Conflict and the need for clarity

Oct 4, 2022 by

by Suella Braverman, Artillery Row:

On equalities and rights.

My speech today is about equality and rights, and I’ve titled it, “conflict and the need for clarity”. Despite what our critics might say, rights can be difficult to get right. Sometimes, things that seem clear in the abstract become distorted when they are applied in the real world, with unintended consequences.

That’s when we need clarity. How do we balance the rights of minorities with the rights of majorities? Or the rights of different minorities against one and other? Rights are presented by the left as an inevitable march of progress towards ultimate liberation. But as Conservatives we reject this quasi-religious narrative. We know humans are flawed and changeable and there will never be a perfect framework that solves everything. We also know that tolerance for difference, for robust debate, can sometimes be more appropriate than restricting freedom.

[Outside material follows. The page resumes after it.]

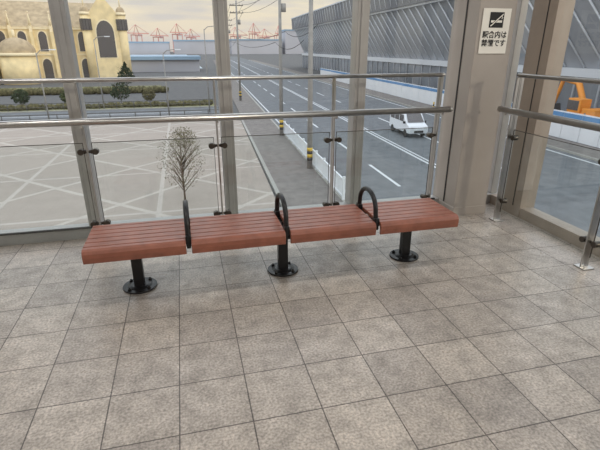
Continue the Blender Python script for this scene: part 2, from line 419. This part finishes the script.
# chapel
ch=empty('wedding_chapel',(-40.5,115,GZ),math.radians(8)); ch.scale=(1.06,1.06,1.2)
b=MB(['stone','stone2','win','roof'])
def arch(b,x,y,z,w,h,mi=2,tr=1,dy=-1):
    pts=[(x-w/2,z),(x+w/2,z)]+[(x+w/2*math.cos(t*math.pi/10),z+h-w/2+w*.62*math.sin(t*math.pi/10)) for t in range(11)]
    b.prism(pts,'Y',y,y-.12,mi)
    fr=[(x-w/2-.25,z-.2),(x+w/2+.25,z-.2)]+[(x+(w/2+.25)*math.cos(t*math.pi/10),z+h-w/2+(w*.62+.25)*math.sin(t*math.pi/10)) for t in range(11)]
    b.prism(fr,'Y',y,y-.06,tr)
def pinn(b,x,y,z,w,h):
    b.bb((x-w/2,y-w/2,z-3),(x+w/2,y+w/2,z+.4),1); b.cyl((x,y,z+.4),(x,y,z+h),w*.6,1,4,.03); b.ball((x,y,z+h),.16,1,1)
def turret(b,x,y,r,h):
    b.cyl((x,y,0),(x,y,h),r,0,16); b.cyl((x,y,h),(x,y,h+.5),r*1.15,1,16)
    for k in range(6):
        a=math.radians(200+28*k); b.box((x+r*math.cos(a),y+r*math.sin(a),h-1.6),(.5,.5,1.9),2,Matrix.Rotation(a,3,'Z'))
    b.ball((x,y,h+.5),r,3,3,(1,1,1.15)); b.cyl((x,y,h+.5+r),(x,y,h+2.6+r),.14,1,6)
b.bb((2,0,0),(24,14,9.2),0); b.bb((1.8,-.25,9.0),(24.2,.1,9.5),1); b.bb((1.8,-.15,4.6),(24.2,0,4.9),1)
b.prism([(-.3,9.4),(14.3,9.4),(7,14.0)],'X',2,24,3)
for k in range(6):
    x=4+k*3.7; arch(b,x,0,5.3,1.5,3.2); arch(b,x,0,.6,1.7,3.2)
    b.bb((x+1.55,-.7,0),(x+2.15,0,8.6),0); pinn(b,x+1.85,-.35,9.2,.55,2.6)
b.prism([(20,0),(27,0),(27,11),(23.5,15),(20,11)],'Y',-1.5,6,0); arch(b,23.5,-1.5,4.2,3.4,6); 
for x in(20,27): turret(b,x,-1.2,.9,11.5)
b.bb((-16,-2,0),(2,14,14),0); b.bb((-16.3,-2.3,13.6),(2.3,-1.9,14.3),1); b.bb((-16.3,-2.2,7),(2.3,-2,7.4),1)
for x in(-10,-4): b.bb((x-.5,-2.8,0),(x+.5,-2,13.4),0); pinn(b,x,-2.3,14.2,.9,5)
for x in(-16,2): turret(b,x,-2,1.7,15)
for x in(-13,-7,-1): arch(b,x,-2,8,2.6,4.8); arch(b,x,-2,1,2.6,4.6)
b.prism([(-16,14),(2,14),(-7,20)],'Y',0,13,3)
b.cyl((7,-5,0),(7,-5,4.6),3.4,0,24); b.cyl((7,-5,4.6),(7,-5,5.1),3.7,1,24); b.ball((7,-5,5.1),3.3,3,3,(1,1,.75)); b.cyl((7,-5,7.4),(7,-5,8.8),.25,1,8)
b.bb((-12,-7,0),(3,-2,4.2),0); b.bb((-12.2,-7.2,4.1),(3.2,-2,4.6),1)
for k in range(4): arch(b,-10+k*3.4,-7,.5,1.8,3)
o=b.done('chapel_building',ch)

# arena building along the right of the road (local frame of the road)
ar=empty('arena_building',(RO[0],RO[1],GZ),RD)
b=MB(['arena','arenad','arenag','fin'])
ax=30; y0,y1=12,182
b.bb((ax,y0,0),(ax+60,y1,4.5),2)
y=y0
while y<y1: b.bb((ax-.15,y,0),(ax+.1,y+.25,4.5),0); y+=3.2
b.bb((ax-.3,y0,4.4),(ax+60,y1,5.2),3)
b.prism([(ax+.5,5.2),(ax-3.2,13.5),(ax+60,13.5),(ax+60,5.2)],'Y',y0,y1,0)
b.prism([(ax-3.9,13.5),(ax-4.2,17.2),(ax+4,18.2),(ax+60,18.2),(ax+60,13.5)],'Y',y0-1,y1+1,1)
y=y0
while y<y1-5:
    b.tube([(ax+.35,y,5.3),(ax-3.45,y+4.6,13.4)],.1,3,6)
    b.tube([(ax-4.1,y,13.8),(ax-4.35,y+1.5,17.1)],.05,3,6); y+=2.6
b.bb((ax-3.6,y0,13.2),(ax-3.2,y1,13.6),3); b.bb((ax-4.4,y0-1,17.1),(ax-3.9,y1+1,17.4),3)
b.done('arena_shell',ar)

# construction hoarding
b=MB(['wpaint','blue','steel'])
y=5
while y<120:
    b.bb((22.6,y,0),(22.68,y+1.95,2.2),0); b.bb((22.58,y,1.75),(22.6,y+1.95,2.1),1); b.bb((22.68,y-.05,0),(22.76,y+.05,2.3),2); y+=2
b.done('construction_hoarding',loc=RO,rz=RD)
x,y,w,d,h=25,19,2.5,6,2.6
b=MB(['wpaint','blue','win']); b.bb((x,y,0),(x+w,y+d,h),0); b.bb((x-.08,y-.08,h),(x+w+.08,y+d+.08,h+.15),1); b.bb((x-.03,y+1,1),(x,y+2.2,1.8),2); b.bb((x-.03,y+3.2,0.1),(x,y+4.1,1.9),2); b.done('site_hut',loc=RO,rz=RD)
# excavator parked behind the hoarding, arm parallel to the road
ex=empty('excavator',(33.4,31.8,GZ),math.radians(-6))
b=MB(['orange','wire','win'])
for sx in(-1,1):
    pr=[(-1.9+.35*math.cos(t),.4+.38*math.sin(t)) for t in [math.pi/2+k*math.pi/8 for k in range(9)]]+[(1.9+.35*math.cos(t),.4+.38*math.sin(t)) for t in [-math.pi/2+k*math.pi/8 for k in range(9)]]
    b.prism(pr,'X',sx*1.3-.28,sx*1.3+.28,1)
b.cyl((0,0,.7),(0,0,1.0),.8,1,20); b.bb((-1.3,-2.0,1.0),(1.3,1.3,2.0),0); b.bb((-1.25,-1.9,2.0),(1.25,-.4,2.4),0)
b.bb((-1.3,-.2,2.0),(-.3,1.3,3.1),0); b.bb((-1.33,0,2.15),(-.27,1.33,2.95),2)
b.tube([(.4,1.0,1.7),(.4,2.6,4.2),(.4,4.6,4.4)],[.26,.28,.18],0,8); b.tube([(.4,4.6,4.5),(.4,5.3,2.2)],[.2,.13],0,8)
b.prism([(5.0,2.2),(5.7,2.1),(5.8,1.3),(5.2,1.0),(4.8,1.6)],'X',0,.85,1)
b.done('excavator_body',ex,bevel=.03)

# utility poles and wires
def upole(lx,y,h,arms=True):
    e=empty('utility_pole',(RO[0]+lx+math.sin(-RD)*y,y,GZ+.1),RD)
    b=MB(['concrete','steeld','wire','yel']); b.cyl((0,0,0),(0,0,h),.17,0,14,.10)
    for k in range(4): b.cyl((0,0,.5+.2*k),(0,0,.7+.2*k),.175,3 if k%2 else 2,14)
    if arms:
        for z in(h-.6,h-1.5): b.box((0,0,z),(1.8,.09,.09),1); 
        for z in(h-.6,h-1.5):
            for x in(-.8,-.4,.4,.8): b.cyl((x,0,z),(x,0,z+.22),.04,0,8)
        b.cyl((.3,0,h-2.9),(.3,0,h-2.3),.18,0,14)
    b.done('pole',e); return e
P=[(-.4,26.5,12.5),(-.4,38,12.5),(-2.0,66,12.8),(-2.0,95,12.5),(-2.0,130,12.5)]
for p in P: upole(*p)
def wp(p,dx,z): return Vector((RO[0]+p[0]+math.sin(-RD)*p[1]+dx,p[1],GZ+z))
b=MB(['wire'])
for i in range(len(P)-1):
    for dx,dz in((-.8,.4),(.8,.4),(-.8,1.3),(.8,1.3),(.4,4.2),(-.4,5.0)):
        A=wp(P[i],dx,P[i][2]-dz);B=wp(P[i+1],dx,P[i+1][2]-dz)
        b.tube([A.lerp(B,t/8)-Vector((0,0,.5*4*(t/8)*(1-t/8))) for t in range(9)],.02,0,4)
b.done('overhead_wires')
for x,y,h in((2.9,55,9.0),(-9.5,60.8,8),(-29,60.8,8),(-13.4,51.3,6.6),(-1.6,51.3,6.6)):
    b=MB(['concrete','wpaint']); b.cyl((0,0,0),(0,0,h),.08,0,10,.05); b.tube([(0,0,h-.1),(.4,0,h+.25),(1.3,0,h+.35)],.04,0,8); b.box((1.5,0,h+.33),(.6,.22,.1),1)
    b.done('street_lamp',loc=(x,y,GZ))

# van
def van(x,y,rz):
    e=empty('white_van',(x,y,GZ+.014),rz)   # front faces local -Y
    b=MB(['wpaint'])
    prof=[(-2.2,.35),(-2.25,.75),(-2.1,1.0),(-1.55,1.18),(-.85,1.85),(-.5,1.95),(2.0,1.95),(2.2,1.8),(2.25,.9),(2.22,.35)]
    b.prism(prof,'X',-.85,.85,0); b.done('body',e,bevel=.09,seg=3)
    b=MB(['win','dark','headl','red'])
    b.face([(-.72,-1.56,1.2),(.72,-1.56,1.2),(.64,-.90,1.84),(-.64,-.90,1.84)],0)
    for f in b.bm.faces: bmesh.ops.translate(b.bm,verts=f.verts[:],vec=(0,-.03,.035))
    for sx in(-1,1):
        for a,c in((-.95,-.05),(.05,.95),(1.05,1.95)): 
            b.bb((sx*.852,a,1.22),(sx*.862,c,1.75),0)
        b.box((sx*.62,-2.24,.85),(.32,.06,.16),2); b.box((sx*.62,2.25,1.0),(.16,.04,.5),3)
        for wy in(-1.4,1.45):
            b.cyl((sx*.68,wy,.32),(sx*.87,wy,.32),.32,1,20)
        b.box((sx*.95,-1.3,1.2),(.16,.1,.18),1)
    b.bb((-.4,-2.27,.45),(.4,-2.24,.62),1); b.bb((-.7,2.25,1.2),(.7,2.265,1.75),0)
    b.done('windows_wheels_lights',e)
van(19.0,36.6,RD)

# harbour skyline
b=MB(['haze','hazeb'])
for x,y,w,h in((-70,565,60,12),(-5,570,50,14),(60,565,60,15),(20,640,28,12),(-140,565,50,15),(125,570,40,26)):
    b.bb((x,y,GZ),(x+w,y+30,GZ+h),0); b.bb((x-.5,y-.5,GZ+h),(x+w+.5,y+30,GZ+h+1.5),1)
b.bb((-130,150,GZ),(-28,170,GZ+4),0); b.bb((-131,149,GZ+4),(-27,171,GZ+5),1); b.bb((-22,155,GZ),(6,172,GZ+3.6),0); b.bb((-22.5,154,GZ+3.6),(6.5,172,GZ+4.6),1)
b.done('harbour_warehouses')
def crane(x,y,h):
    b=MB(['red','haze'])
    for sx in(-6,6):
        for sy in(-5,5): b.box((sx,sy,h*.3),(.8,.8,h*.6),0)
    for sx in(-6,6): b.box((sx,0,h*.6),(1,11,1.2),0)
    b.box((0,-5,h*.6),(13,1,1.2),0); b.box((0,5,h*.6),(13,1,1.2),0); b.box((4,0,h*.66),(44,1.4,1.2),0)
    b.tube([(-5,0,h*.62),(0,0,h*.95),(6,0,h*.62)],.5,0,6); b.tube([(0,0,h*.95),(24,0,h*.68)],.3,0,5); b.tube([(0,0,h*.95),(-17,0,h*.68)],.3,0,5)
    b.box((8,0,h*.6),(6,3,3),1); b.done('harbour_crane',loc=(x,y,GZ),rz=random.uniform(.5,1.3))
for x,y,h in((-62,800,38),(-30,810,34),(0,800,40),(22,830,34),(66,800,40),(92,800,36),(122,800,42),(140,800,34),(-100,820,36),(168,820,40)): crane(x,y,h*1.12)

# ---------------------------------------------------------------- world
w=bpy.data.worlds.new('World'); S.world=w; w.use_nodes=True; nt=w.node_tree; N=nt.nodes; L=nt.links
bg=N['Background']; tc=N.new('ShaderNodeTexCoord'); sep=N.new('ShaderNodeSeparateXYZ'); L.new(tc.outputs['Generated'],sep.inputs[0])
cr=N.new('ShaderNodeValToRGB'); L.new(sep.outputs['Z'],cr.inputs[0]); e=cr.color_ramp
e.elements[0].position=0; e.elements[0].color=lin((222,208,198)); e.elements[1].position=1; e.elements[1].color=lin((206,213,224))
for p,c in((.03,(240,224,202)),(.09,(248,234,208)),(.2,(230,228,226)),(.45,(217,221,227))):
    k=e.elements.new(p); k.color=lin(c)
mp=N.new('ShaderNodeMapping'); mp.inputs['Scale'].default_value=(5,5,38); L.new(tc.outputs['Generated'],mp.inputs[0])
nz=N.new('ShaderNodeTexNoise'); nz.inputs['Scale'].default_value=1.3; nz.inputs['Detail'].default_value=6; L.new(mp.outputs[0],nz.inputs[0])
r=N.new('ShaderNodeMapRange'); r.inputs[1].default_value=.45; r.inputs[2].default_value=.68; r.inputs[4].default_value=.6; L.new(nz.outputs['Fac'],r.inputs[0])
mx=N.new('ShaderNodeMix'); mx.data_type='RGBA'; L.new(r.outputs[0],mx.inputs[0]); L.new(cr.outputs[0],mx.inputs[6]); mx.inputs[7].default_value=lin((202,199,204))
L.new(mx.outputs[2],bg.inputs['Color'])
st=N.new('ShaderNodeMapRange'); st.inputs[1].default_value=.12; st.inputs[2].default_value=.5; st.inputs[3].default_value=1.05; st.inputs[4].default_value=2.5
L.new(sep.outputs['Z'],st.inputs[0]); L.new(st.outputs[0],bg.inputs['Strength'])
sun=bpy.data.lights.new('low_sun','SUN'); sun.energy=.9; sun.angle=math.radians(4); sun.color=(1,.86,.68)
so=bpy.data.objects.new('low_sun',sun); COL.objects.link(so); so.rotation_euler=(math.radians(76),0,math.radians(52))

# ---------------------------------------------------------------- camera
cam=bpy.data.cameras.new('camera'); cam.sensor_width=36; cam.lens=27; cam.clip_end=3000; cam.clip_start=.05
co=bpy.data.objects.new('camera',cam); COL.objects.link(co); co.location=(0,0,1.6)
co.rotation_euler=(math.radians(90-21.5),0,math.radians(-14.1)); S.camera=co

It’s so tempting to see things superficially. Yet all rights, however noble, impose limits and obligations on other people, some with tricky trade-offs.

Should protesters have the right to block the streets? Or block ambulances? How far does a state’s duty to protect its citizens extend vis a vis a foreign national offender’s human right to remain here? Should women have the right to single-sex spaces? Do our feelings about who we are, change the rights to which we are entitled?

There is a now serious risk that the fight for rights undermines democracy and harms the very people for whom the fight was intended to benefit. In the context of a mature democracy — with a responsive and pragmatic common law tradition — is it always right that minority groups impose their claims upon the rest of society? We need to make sure that the costs of protecting rights are worth the pay-off.